Zasilacz uszkodził płytę główną~

Witam.

Chciałem do mojego 6 letniego komputer dołożyć pamięci ram 256MB, po tym dobrze wykonanym zabiegu uruchomiłem komputer z przycisku coś strzeliło i komputer już postanowił się nie włączyć .

Ustaliłem że zasilacz poszedł gdyż nie włączał się nawet po zwarciu pinów.Zamieniłem i podłączyłem zasilacz działający z innego komputera ale z przycisku komputer ciągle nie rusza, po zwarciu pinów na “nowym” zasilaczu udało mi sie uruchomić elementy poboczne DVD,Dysk i wiatrak procesora z 4 pinowego kabla podłączonego do Płyty Głównej.
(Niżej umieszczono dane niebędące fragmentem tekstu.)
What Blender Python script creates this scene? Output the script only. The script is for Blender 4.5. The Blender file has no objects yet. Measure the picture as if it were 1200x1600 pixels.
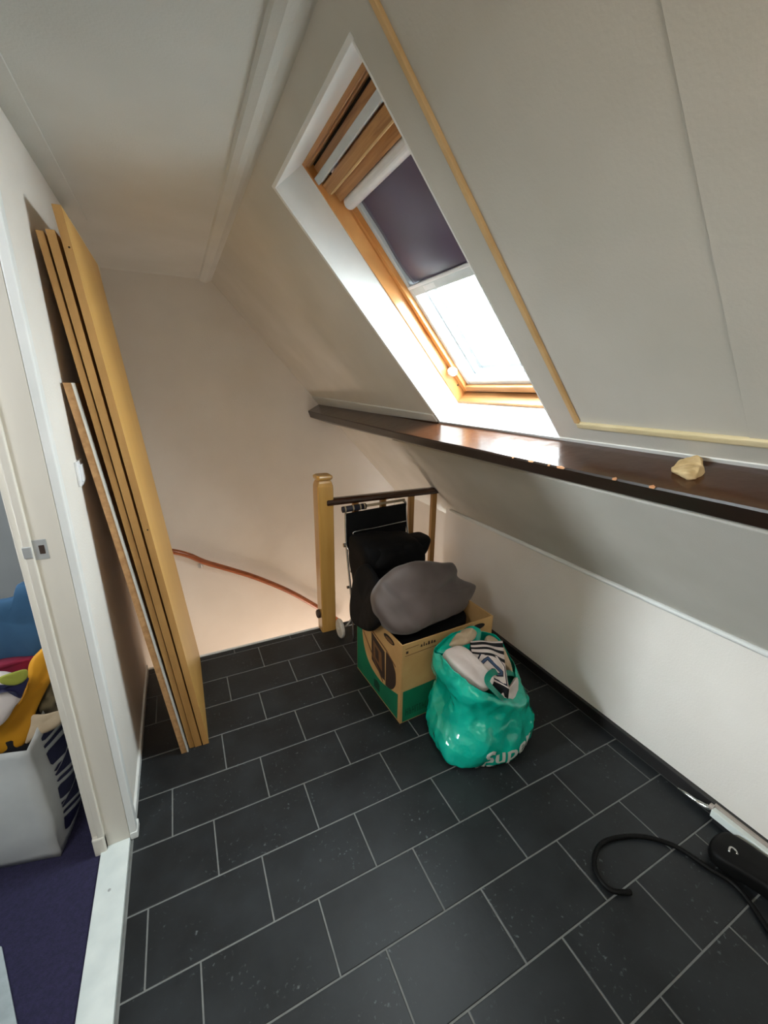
import bpy, bmesh, math, random
import numpy as np
from mathutils import Vector, Matrix, noise
C = bpy.context.scene.collection
random.seed(4)

# ------------------------------------------------------------------ camera
R = ((0.89674985, -0.44233185, 0.0134997), (-0.11648922, -0.26537097, -0.95708333), (0.42693087, 0.85669177, -0.28949827))
cam_d = bpy.data.cameras.new('camera')
cam = bpy.data.objects.new('camera', cam_d)
C.objects.link(cam)
cam.matrix_world = Matrix(((R[0][0], -R[1][0], -R[2][0], 0.18340), (R[0][1], -R[1][1], -R[2][1], -1.46910),
                           (R[0][2], -R[1][2], -R[2][2], 1.52543), (0, 0, 0, 1)))
cam_d.sensor_fit = 'HORIZONTAL'
cam_d.sensor_width = 36.0
cam_d.lens = 36.0 * 642.36 / 1200
cam_d.clip_start = 0.02
bpy.context.scene.camera = cam

# ------------------------------------------------------------------ sky, lights, exposure
vs = bpy.context.scene.view_settings
vs.view_transform = 'Standard'
vs.look = 'None'
vs.gamma = 1.0
vs.use_curve_mapping = False
vs.exposure = 0.0
cy = bpy.context.scene.cycles
cy.max_bounces = 10
cy.diffuse_bounces = 6
cy.glossy_bounces = 4
cy.transparent_max_bounces = 12
cy.sample_clamp_indirect = 6.0
cy.caustics_reflective = False
cy.caustics_refractive = False
cy.use_denoising = True

world = bpy.data.worlds.new('overcast_sky')
bpy.context.scene.world = world
world.use_nodes = True
bg = world.node_tree.nodes['Background']
bg.inputs[0].default_value = (0.90, 0.97, 1.0, 1)
bg.inputs[1].default_value = 45.0


def area(name, loc, target, size, power, col, size_y=None, portal=False):
    d = bpy.data.lights.new(name, 'AREA')
    d.energy = power
    d.color = col
    d.shape = 'RECTANGLE'
    d.size = size
    d.size_y = size_y or size
    o = bpy.data.objects.new(name, d)
    o.location = loc
    o.rotation_euler = (Vector(target) - Vector(loc)).to_track_quat('-Z', 'Y').to_euler()
    C.objects.link(o)
    if portal:
        d.cycles.is_portal = True
    return o


# slope frame: Y along the wall, t down the slope from the crease, o outwards
TT = math.hypot(1.385, 1.528)
DX, DZ = 1.385 / TT, -1.528 / TT
OX, OZ = 1.528 / TT, 1.385 / TT


def SP(Y, t, o=0.0):
    return Vector((0.5 + DX * t + OX * o, Y, 2.2 + DZ * t + OZ * o))


area('stairwell_lamp_light', (1.05, 1.35, -1.5), (0.9, 1.8, 0.0), 0.6, 14.5, (1.0, 0.80, 0.66))
area('bedroom_window_light', (-2.1, 0.12, 1.95), (1.84, -0.92, 0.42), 0.32, 7.0, (0.86, 0.95, 1.0)).data.spread = math.radians(44)
area('landing_fill_light', (0.55, -2.55, 1.75), (1.2, 0.0, 0.9), 1.0, 5, (1.0, 0.97, 0.93))  # added soft fill from behind the camera, not a modelled window

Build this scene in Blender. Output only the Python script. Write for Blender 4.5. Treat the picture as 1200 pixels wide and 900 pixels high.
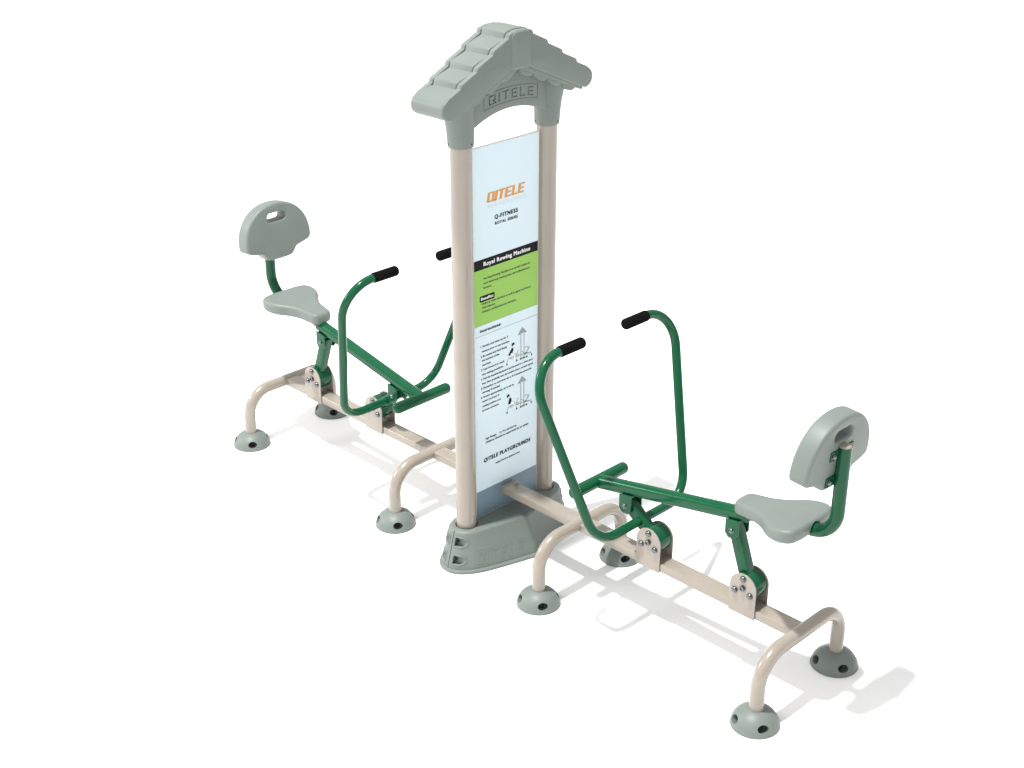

Poczytał trochę w internecie i zrobiłem takie kroki:

  • Zwarłem bolce power_on śrubokrętem - nic

  • Po odłączałem wszystkie rzeczy z płyty głównej i spróbowałem odpalić i nic

-wyjąłem płytę dla pewności z komputer i próbowałem uruchomić i nic

-Szukałem przebarwień i wybrzuszonych kondensatorów i nic nie ma

  • Wyjąłem na chwile baterie żeby zrestartować BIOS i nic

Jedyne co za uwarzyłem to kiedy zasilacz jest podłączony 20 pinowym kablem do płyty myszka na PS2 się świeci

I teraz fakty że mysz się świeci, wiatrak się kreci i brak fizycznych uszkodzeń wprawia mnie w stan zakłopotania czy płyta główna jest uszkodzona Płyta ?

Szukam jakiś dorady żeby się upewnić że z niej nic już nie wycisnę

Pozdrawiam.

Obstawiam, że poszła płyta albo RAM.

Mógłbyś wyjąć i sprawdzić czy nie pika brzęczyk systemowy?

Módl się, żeby to była tylko płyta.

RAM sprawdzałem na innym kompie ok, chyba jednak płyta poszła

Już tak próbowałem i nic

Objawy są takie jak najczęściej przy uszkodzonej płycie. Spróbuj jeszcze biosa zresetować zworką CMOS, nie powinno to pomóc ale może akurat :wink: Spróbuj jeszcze odłączyć dosłownie wszystko oprócz monitora, dyski i napędy też odłącz i spróbuj wtedy odpalić kompa.

Nie zalecany jest taki zabieg aby odłączyć elementy od płyty głównej, powinna ona ruszać z pełnym obciążeniem. Może się to źle odbić na zasilaczu.

Na pewno przez 2-3 minuty nic się nie stanie :slight_smile: Napisałem to dlatego bo kilka razy miałem podobne objawy jak cały komputer zawieszał np. napęd optyczny, klawiatura lub mysz. Po prostu np. w myszce uszkodziła się elektronika i robiła jakieś zwarcie, przez to komp niby się włączał, wiatraki chodziły ale ani obrazu nie było widać anie nie było słychać pracy dysku.

Dlatego jeśli wyłączysz wszystko to zostawisz tylko płytę główną i sprawdzisz czy ona sama w sobie jest uszkodzona czy to jakieś “zewnętrzne” urządzenie powoduje. Jak wyświetli się obraz to wtedy podłączasz dysk i sprawdzasz, jeśli działa to podłączasz napęd i sprawdzasz, jak działa to myszkę i klawiaturę itd. Jeśli przykładowo po podłączeniu klawiatury przestało działać to wymienić ją i po sprawie.

Nie mówię, że akurat w tym przypadku tak będzie, ale kilka razy taki przypadek mi się zdarzył i taką metodą prób i błędów znalazło się i wyeliminowało problem stosunkowo dość niskim kosztem.

Zasilaczowi wystarczy jak podłączony jest jakikolwiek napęd, a co dopiero płyta + procesor + pamięć RAM + karta graficzna.